Deslegitimación de la barbarie

'Josu Ternera' antes de su detención.
'Josu Ternera' antes de su detención.

El debate en relación a la programación, dentro del Festival de Cine, de la película 'No me llame Ternera' impulsa esta reflexión que quisiera anclar desde la primera línea sobre una base ética y convivencial, concretada en la convicción personal de que quienes estimamos que el documental-entrevista debe mantenerse en la programación y quienes solicitan que se retire no estamos en bandos opuestos. Aquí no hay maniqueísmos ni equidistancias. Hay muchos más elementos que nos unen frente a los que nos separan y el punto de encuentro es el absoluto e incondicional rechazo a la violencia terrorista que representó ETA.

Desde el pleno respeto a los firmantes de la carta y mi admiración y apoyo a la persona de Ana Iríbar, la premisa reflexiva clave es que todos tenemos un común denominador: compartimos el propósito ético y cívico de deslegitimar la barbarie que representó ETA y su acción terrorista. Sin olvidar nunca el dolor de las víctimas del terrorismo y apoyándolas con la empatía y el cariño que merecen.

Reconforta leer que los firmantes de la carta que solicita su retirada afirman que el Festival de San Sebastián «rechaza el blanqueamiento del terrorismo» y «se adhiere a los principios y defensa de los derechos humanos». Su argumento crítico troncal, entendible, radica en que la película tenga como protagonista a José Antonio Urrutikoetxea y que este haya tenido muy altas responsabilidades en la trayectoria de la banda terrorista ETA.

En realidad, si todos nosotros, quienes ahora dialogamos en torno a la conveniencia o no de su programación, integrásemos con nuestra opinión una parte de esa película, el único que quedaría fuera de plano sería 'Josu Ternera', su protagonista. No debemos confundir notoriedad con mérito.

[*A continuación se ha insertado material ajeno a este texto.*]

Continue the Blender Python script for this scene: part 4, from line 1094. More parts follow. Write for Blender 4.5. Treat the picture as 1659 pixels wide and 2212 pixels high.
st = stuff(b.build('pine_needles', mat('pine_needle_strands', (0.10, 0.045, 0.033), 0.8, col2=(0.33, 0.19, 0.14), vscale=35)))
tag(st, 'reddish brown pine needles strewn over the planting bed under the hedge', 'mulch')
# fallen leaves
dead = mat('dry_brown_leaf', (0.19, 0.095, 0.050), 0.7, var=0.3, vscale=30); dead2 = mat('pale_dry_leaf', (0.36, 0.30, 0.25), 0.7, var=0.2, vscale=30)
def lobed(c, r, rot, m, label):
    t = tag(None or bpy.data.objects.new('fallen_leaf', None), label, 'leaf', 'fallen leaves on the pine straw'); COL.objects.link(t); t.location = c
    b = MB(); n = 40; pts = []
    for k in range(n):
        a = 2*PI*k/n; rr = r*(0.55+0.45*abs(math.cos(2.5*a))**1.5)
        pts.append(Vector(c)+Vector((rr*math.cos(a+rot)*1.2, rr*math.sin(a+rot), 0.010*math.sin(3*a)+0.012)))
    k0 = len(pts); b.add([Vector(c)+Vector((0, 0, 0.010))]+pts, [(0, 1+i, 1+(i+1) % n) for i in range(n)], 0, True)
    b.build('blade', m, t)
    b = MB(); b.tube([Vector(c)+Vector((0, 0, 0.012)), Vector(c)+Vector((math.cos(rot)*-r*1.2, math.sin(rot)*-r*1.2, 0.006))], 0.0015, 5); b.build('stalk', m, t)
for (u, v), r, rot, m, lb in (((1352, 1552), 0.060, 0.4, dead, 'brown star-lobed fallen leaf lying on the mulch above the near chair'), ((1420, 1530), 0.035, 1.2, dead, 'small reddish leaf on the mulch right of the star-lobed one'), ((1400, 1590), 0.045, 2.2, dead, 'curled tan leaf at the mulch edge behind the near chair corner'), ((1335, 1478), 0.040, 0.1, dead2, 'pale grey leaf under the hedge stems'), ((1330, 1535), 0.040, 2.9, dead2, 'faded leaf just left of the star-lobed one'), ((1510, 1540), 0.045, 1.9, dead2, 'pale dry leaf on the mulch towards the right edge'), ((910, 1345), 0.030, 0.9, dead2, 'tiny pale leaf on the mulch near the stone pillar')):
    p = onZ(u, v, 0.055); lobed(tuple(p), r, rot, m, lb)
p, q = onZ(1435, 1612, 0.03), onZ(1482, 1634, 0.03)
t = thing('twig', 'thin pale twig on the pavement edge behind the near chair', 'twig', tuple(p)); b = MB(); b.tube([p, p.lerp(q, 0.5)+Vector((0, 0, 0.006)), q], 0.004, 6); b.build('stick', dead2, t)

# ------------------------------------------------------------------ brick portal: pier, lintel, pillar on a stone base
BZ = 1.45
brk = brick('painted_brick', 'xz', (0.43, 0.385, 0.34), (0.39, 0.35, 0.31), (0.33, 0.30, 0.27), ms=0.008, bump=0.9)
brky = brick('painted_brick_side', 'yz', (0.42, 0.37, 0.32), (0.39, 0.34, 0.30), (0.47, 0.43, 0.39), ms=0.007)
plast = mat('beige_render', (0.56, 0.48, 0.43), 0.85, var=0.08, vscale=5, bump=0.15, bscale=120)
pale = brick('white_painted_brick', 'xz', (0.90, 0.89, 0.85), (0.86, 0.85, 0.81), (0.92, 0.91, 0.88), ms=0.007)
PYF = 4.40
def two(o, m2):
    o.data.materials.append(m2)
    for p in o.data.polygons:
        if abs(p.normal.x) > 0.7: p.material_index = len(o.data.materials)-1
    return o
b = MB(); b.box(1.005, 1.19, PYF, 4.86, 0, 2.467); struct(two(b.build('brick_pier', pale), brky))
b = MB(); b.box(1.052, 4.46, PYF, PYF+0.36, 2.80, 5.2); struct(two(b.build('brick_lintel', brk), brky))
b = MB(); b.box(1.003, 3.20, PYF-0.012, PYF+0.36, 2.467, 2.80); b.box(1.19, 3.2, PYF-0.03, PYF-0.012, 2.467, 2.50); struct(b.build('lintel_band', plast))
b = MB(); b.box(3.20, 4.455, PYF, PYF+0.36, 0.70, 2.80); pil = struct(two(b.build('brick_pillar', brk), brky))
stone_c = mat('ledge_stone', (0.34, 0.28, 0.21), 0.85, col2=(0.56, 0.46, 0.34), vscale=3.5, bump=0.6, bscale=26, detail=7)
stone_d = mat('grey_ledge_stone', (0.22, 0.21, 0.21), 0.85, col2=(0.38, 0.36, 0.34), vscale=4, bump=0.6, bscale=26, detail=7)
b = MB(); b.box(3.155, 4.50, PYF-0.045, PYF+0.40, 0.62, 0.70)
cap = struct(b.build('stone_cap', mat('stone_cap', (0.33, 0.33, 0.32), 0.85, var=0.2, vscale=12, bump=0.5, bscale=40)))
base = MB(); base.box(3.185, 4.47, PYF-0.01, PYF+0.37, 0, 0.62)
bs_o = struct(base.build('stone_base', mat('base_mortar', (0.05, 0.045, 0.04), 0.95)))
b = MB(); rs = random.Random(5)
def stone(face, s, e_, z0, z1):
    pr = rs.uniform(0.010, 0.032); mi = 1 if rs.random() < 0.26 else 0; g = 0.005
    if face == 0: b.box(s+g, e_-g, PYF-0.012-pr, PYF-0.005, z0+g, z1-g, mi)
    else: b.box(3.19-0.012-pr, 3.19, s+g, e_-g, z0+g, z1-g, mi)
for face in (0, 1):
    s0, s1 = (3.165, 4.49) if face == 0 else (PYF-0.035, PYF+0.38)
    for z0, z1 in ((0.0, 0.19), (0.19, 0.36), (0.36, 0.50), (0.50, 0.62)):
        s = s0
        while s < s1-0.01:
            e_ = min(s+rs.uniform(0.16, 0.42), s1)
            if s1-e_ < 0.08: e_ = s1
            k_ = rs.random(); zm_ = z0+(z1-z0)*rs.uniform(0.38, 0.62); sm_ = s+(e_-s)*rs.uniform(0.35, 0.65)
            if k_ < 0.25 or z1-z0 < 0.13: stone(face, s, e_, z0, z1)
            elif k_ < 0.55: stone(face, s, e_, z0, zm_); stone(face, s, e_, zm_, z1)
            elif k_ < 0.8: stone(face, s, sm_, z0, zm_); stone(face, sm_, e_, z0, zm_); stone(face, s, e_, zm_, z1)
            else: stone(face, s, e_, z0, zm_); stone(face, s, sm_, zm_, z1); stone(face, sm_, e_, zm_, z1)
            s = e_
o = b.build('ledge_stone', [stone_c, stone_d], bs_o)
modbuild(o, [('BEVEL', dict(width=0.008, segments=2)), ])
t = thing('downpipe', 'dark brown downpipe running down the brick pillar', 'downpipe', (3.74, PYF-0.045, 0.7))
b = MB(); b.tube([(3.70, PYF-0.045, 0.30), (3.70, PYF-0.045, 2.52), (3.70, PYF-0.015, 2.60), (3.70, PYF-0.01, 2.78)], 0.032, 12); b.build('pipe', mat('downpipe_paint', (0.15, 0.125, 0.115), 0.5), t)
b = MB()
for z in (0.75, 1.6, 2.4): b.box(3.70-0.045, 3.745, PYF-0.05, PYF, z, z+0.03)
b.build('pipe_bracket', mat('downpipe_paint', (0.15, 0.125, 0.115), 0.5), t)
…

El director del Festival, José Luis Rebordinos, ha trasladado una vez más sus sólidos principios éticos y su compromiso con los derechos humanos. Ha ido más lejos, haciendo una excelente pedagogía social al afirmar que dar la voz no es ni mucho menos dar la razón, y ofreciendo realizar una proyección privada previa a un grupo reducido en su representación, estimando que la película ha de ser vista primero y sometida a crítica después, y no al revés.

Confío en el criterio del director del Festival de Cine. En su persona y en sus valores. Su compromiso ciudadano con la convivencia y contra la barbarie terrorista viene ya de muchos años atrás, antes de llegar al puesto que tan brillantemente ocupa ahora.

El diálogo acerca de nuestro duro pasado como sociedad vasca debe llevarse a cabo en el marco de los principios democráticos, de respeto, pluralidad, ilegitimidad de la violencia y reconocimiento de las víctimas. Y el debate ahora abierto en torno a la oportunidad o conveniencia de programar o no esta película dentro del Festival demuestra que queda mucho por hacer en el plano del reconocimiento de las víctimas, de la elaboración pública de la memoria y de la reconstrucción de la convivencia, pero lo lograremos si todos compartimos desde la discrepancia ese mojón ético antes descrito.

La película puede ayudar a remover conciencias demasiado tiempo dormidas y que no estuvieron o no supieron estar (por temor o por convicción) a la altura de las circunstancias. Hay que intentar recuperar para la convivencia democrática a quienes no fueron capaces entonces de entender que la violencia carecía de justificación, pero nunca ofrecerles ahora una legitimación inmerecida. Y creo que la programación de la película avanza en esta dirección correcta.

Entrelazar un relato justo, veraz y plural acerca de lo que ocurrió en nuestro terrible pasado de plomo y violencia no está resultando fácil. Nos deslizamos con frecuencia por la pendiente del recurso dialéctico pleno de retórica mediante la apelación a una supuesta (y demonizada) equidistancia y fomentamos la pereza hacia el pensamiento crítico.

La base ética de mínimos, la premisa para alcanzar este objetivo pasa por reconocer, sin ambages, que amenazar, chantajear, amedrentar y por supuesto atentar contra la vida o la integridad física de cualquier persona es, ha sido y será, sencillamente inadmisible, insoportable e injustificable. El conflicto de identidades y el de la violencia son dos cosas distintas; el terrorismo nunca fue la consecuencia natural de un conflicto político sino su perversión.

Todos los finales de la violencia se transforman en luchas para imponer una versión de lo sucedido o, cuando menos, para posibilitar un relato que exculpe ante la propia facción. Cuando el debate está ubicado aquí es una buena señal, pues indica que la violencia pertenece al pasado. Ojalá extraigamos nuevas lecciones convivenciales derivadas de este debate y busquemos los puntos de encuentro que nos unen y que favorecen la concordia y la convivencia.

Juan José Alvarez, Catedrático de Derecho Internacional Privado de la UPV/EHU.